In Nietzsche’s Footsteps, part 3
   The similarity between this scenery and that of Sils-Maria, where the abysmal thought of Eternal Return came to Nietzsche in a moment of epiphany, is uncanny. As Dante once said: “there is no greater pain than to remember, in our present grief, past happiness” (Inferno, Canto V).
   On Christmas Day of 1870, on Cosima’s birthday, Nietzsche witnessed the first performance of Siegfried Idyll on this staircase:
In Nietzsche’s Footsteps, part 3
   In Ecce Homo (II: 5), Nietzsche recalled the enchanted dream of Tribschen thus:
“That which has refreshed me by far the most profoundly and cordially [was] ... without a doubt my intimate association with Richard Wagner. I offer all my other human relationships cheap, but at no price would I relinquish from my life the Tribschen days, those days of mutual confidences, of cheerfulness, of sublime incidents  – of profound moments (der tiefen Augenblicke). I do not know what others may have experienced with Wagner: over our sky no cloud ever passed.”
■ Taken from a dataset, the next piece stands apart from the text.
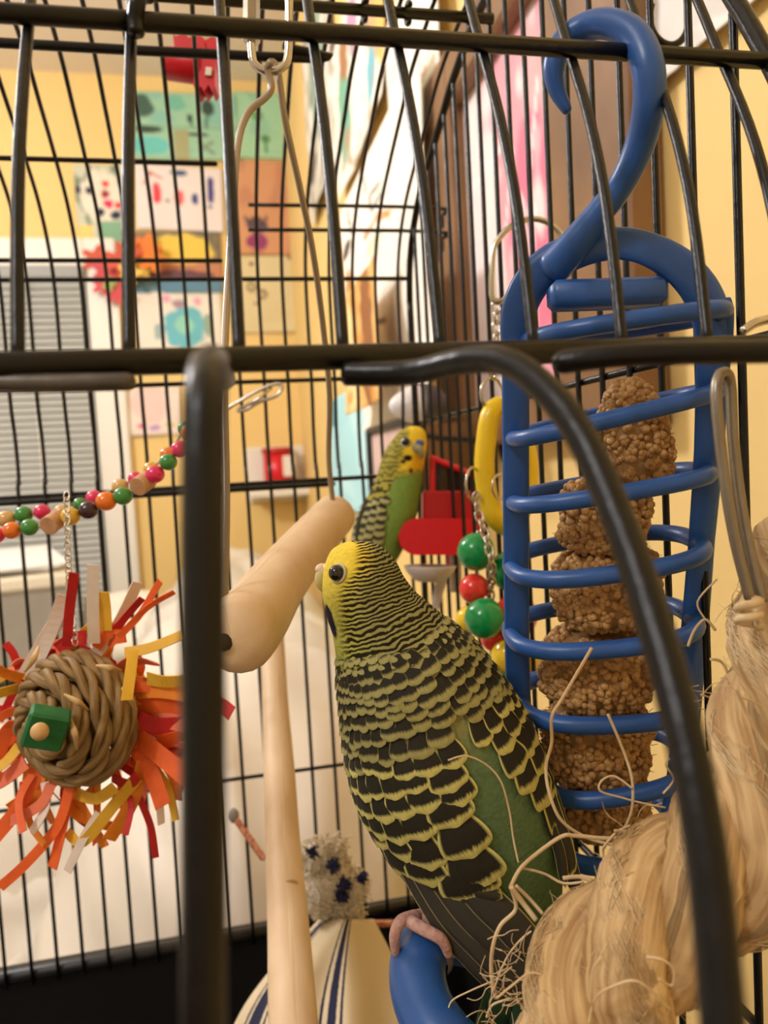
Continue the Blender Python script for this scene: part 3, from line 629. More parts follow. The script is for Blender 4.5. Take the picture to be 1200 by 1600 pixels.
def strip(px, wd, c, d0, d1, twist=0.5):
    pts = [P(x, y, d0+(d1-d0)*i/(len(px)-1)) for i, (x, y) in enumerate(px)]; q = catmull(pts, 5); n = len(q); vs = []; fs = []; ph = random.uniform(-.5, .5)
    for i in range(n):
        t = (q[min(i+1, n-1)]-q[max(i-1, 0)]).normalized(); a = ph+twist*i/n
        s0 = t.cross(FW).normalized(); s_ = s0*math.cos(a)+FW*math.sin(a); hw = wd*.5*pxm(d0)
        nn = t.cross(s_).normalized()*.00018
        vs += [q[i]+s_*hw+nn, q[i]-s_*hw+nn, q[i]-s_*hw-nn, q[i]+s_*hw-nn]
    for i in range(n-1):
        for k in range(4): fs.append((i*4+k, i*4+(k+1) % 4, i*4+4+(k+1) % 4, i*4+4+k))
    fs += [(3, 2, 1, 0), tuple((n-1)*4+k for k in range(4))]
    obj('paper_strip', G().add(vs, fs), stripm[c], toy, False)
hand = [([(105, 1010), (108, 960), (116, 895)], 15, 'r'), ([(147, 1005), (145, 950), (146, 882)], 18, 'w'), ([(165, 985), (163, 950), (160, 925)], 20, 'y'), ([(60, 1030), (80, 985), (100, 930)], 20, 'w'), ([(40, 1055), (65, 1010), (95, 960)], 24, 'w'),
 ([(150, 1020), (185, 975), (215, 910)], 20, 'w'), ([(170, 1010), (215, 965), (240, 925), (250, 908)], 11, 'o'), ([(185, 995), (230, 950), (272, 925)], 9, 'o'), ([(195, 1020), (235, 1012), (285, 992)], 17, 'y'), ([(208, 1018), (204, 1050), (198, 1094)], 17, 'y'),
 ([(150, 1012), (170, 988), (185, 982), (190, 1005)], 16, 'o'), ([(90, 1015), (112, 1000), (135, 995)], 22, 'r'), ([(175, 990), (200, 960), (222, 935)], 12, 'r'),
 ([(60, 1200), (30, 1260), (-10, 1310)], 22, 'o'), ([(80, 1225), (60, 1260), (0, 1290)], 16, 'c'), ([(110, 1225), (90, 1290), (40, 1350), (0, 1386)], 16, 'o'), ([(108, 1230), (98, 1290), (82, 1356)], 18, 'o'), ([(40, 1190), (10, 1215), (-15, 1230)], 24, 'c'),
 ([(50, 1210), (30, 1250), (36, 1300)], 12, 'o'), ([(120, 1240), (150, 1248), (180, 1230)], 18, 'y'), ([(105, 1300), (130, 1315), (175, 1262), (215, 1215)], 18, 'y'), ([(225, 1190), (205, 1255), (170, 1312)], 22, 'a'), ([(155, 1270), (130, 1310), (105, 1362)], 14, 'w'),
 ([(215, 1240), (235, 1290), (243, 1340)], 11, 'r'), ([(195, 1230), (205, 1260), (196, 1305)], 9, 'r'), ([(175, 1215), (200, 1225), (215, 1212)], 16, 'r'), ([(215, 1080), (250, 1078), (300, 1085)], 24, 'a'), ([(215, 1105), (255, 1100), (330, 1110)], 30, 'o'),
 ([(215, 1125), (250, 1135), (320, 1128)], 28, 'r'), ([(222, 1150), (255, 1148), (320, 1160)], 14, 'w'), ([(215, 1150), (250, 1180), (300, 1220)], 28, 'o'), ([(210, 1165), (235, 1205), (255, 1260)], 24, 'o'), ([(230, 1160), (270, 1190), (330, 1210)], 22, 'c'),
 ([(222, 1200), (245, 1230), (252, 1288)], 12, 'w'), ([(235, 1190), (262, 1230), (275, 1282)], 12, 'y'), ([(250, 1180), (272, 1215), (278, 1250)], 18, 'a'), ([(30, 1075), (10, 1080), (-15, 1088)], 18, 'y'), ([(35, 1060), (8, 1052), (-10, 1040)], 16, 'a'), ([(25, 1110), (5, 1118), (-15, 1130)], 14, 'o'),
 ([(30, 1165), (10, 1190), (-12, 1205)], 16, 'y'), ([(30, 1045), (20, 1020), (8, 1005)], 12, 'r'), ([(85, 1215), (60, 1232), (30, 1235)], 26, 'o'), ([(230, 1060), (262, 1065), (310, 1060)], 22, 'y'), ([(300, 1095), (340, 1100), (362, 1115)], 22, 'r'), ([(70, 1222), (72, 1260), (50, 1300)], 14, 'w'), ([(60, 1235), (45, 1280), (70, 1320)], 10, 'a')]
for i, (px, wd, c) in enumerate(hand):
    strip(px, wd, c, D+.013+.0006*(i % 7), D+.006+.0022*(i % 6), random.uniform(-.7, .7))
strip([(208, 1016), (204, 1050), (198, 1094)], 17, 'y', D-.006, D-.010, .2)
for k in range(64):
    a = random.uniform(0, 2*math.pi); r0 = 78; r1 = random.uniform(135, 200); x0, y0 = 120+r0*math.cos(a), 1121+r0*math.sin(a); b2_ = a+random.uniform(-.5, .5)
    if math.sin(a) < -.3: r1 *= .8
    strip([(x0, y0), (120+(r0+r1)/2*math.cos(a)+random.uniform(-14, 14), 1121+(r0+r1)/2*math.sin(a)+random.uniform(-14, 14)), (120+r1*math.cos(b2_), 1121+r1*math.sin(b2_)+random.uniform(0, 25))], random.choice((8, 12, 16, 20)), random.choice('oooaaycwrr'), D+.016+random.uniform(0, .008), D+.014+random.uniform(0, .014), random.uniform(-1.6, 1.6))
for k in range(16):
    y0 = random.uniform(1060, 1210); strip([(205, y0), (250, y0+random.uniform(-14, 14)), (300+random.uniform(0, 40), y0+random.uniform(-20, 30))], random.choice((16, 24, 30)), random.choice('oooacrw'), D+.014+random.uniform(0, .01), D+.012+random.uniform(0, .014), random.uniform(-.8, .8))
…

  It resembles the atmosphere of his idyllic childhood home, when as a young boy he loved to hover around in his father’s study: “I can enter a world of higher and more delicate things without especially trying to. I merely have to wait” (cited by Hayman, p.17). The delight he felt when listening to his father’s improvisations on the piano, and now listening to Wagner playing on the grand piano in Tribschen must have felt like a distant memory becoming reality again...
   Nietzsche was more than a mountain climber, he was also a fearless speleologist of the soul. As he was descending the wooded slope towards the lake Silvaplana in Sils-Maria in August of 1881 “in the middle of life and so surrounded by death”, the memories of happier, yet irretrievably perished times must have returned to him with the force of an avalanche. It was Nietzsche’s own ‘down-going’, Zarathustra style. The past and present become fused, and the distinction between imagination and reality was effaced. In the epiphanic moment, he transfigured his deeply felt pain into an idea which he christened Eternal Return of the Same. (For a more detailed discussion on this theme, see my article “Nietzsche’s Eternal Return: Unriddling the Vision”, left column)
   Whilst briefly revisiting Tribschen years later, Nietzsche wept on the ruins of his hope. A painful, sublime tune which he had heard on his virginal visit there must have returned to him, complete with Brünnhilde’s lament: “he wounded me who awakened me” (Act III, Wagner’s Siegfried). Paradise lost was briefly regained, only to be lost again. Could a silent prayer, a magical wish, for these moments to return be granted? If any God were listening, he never answered.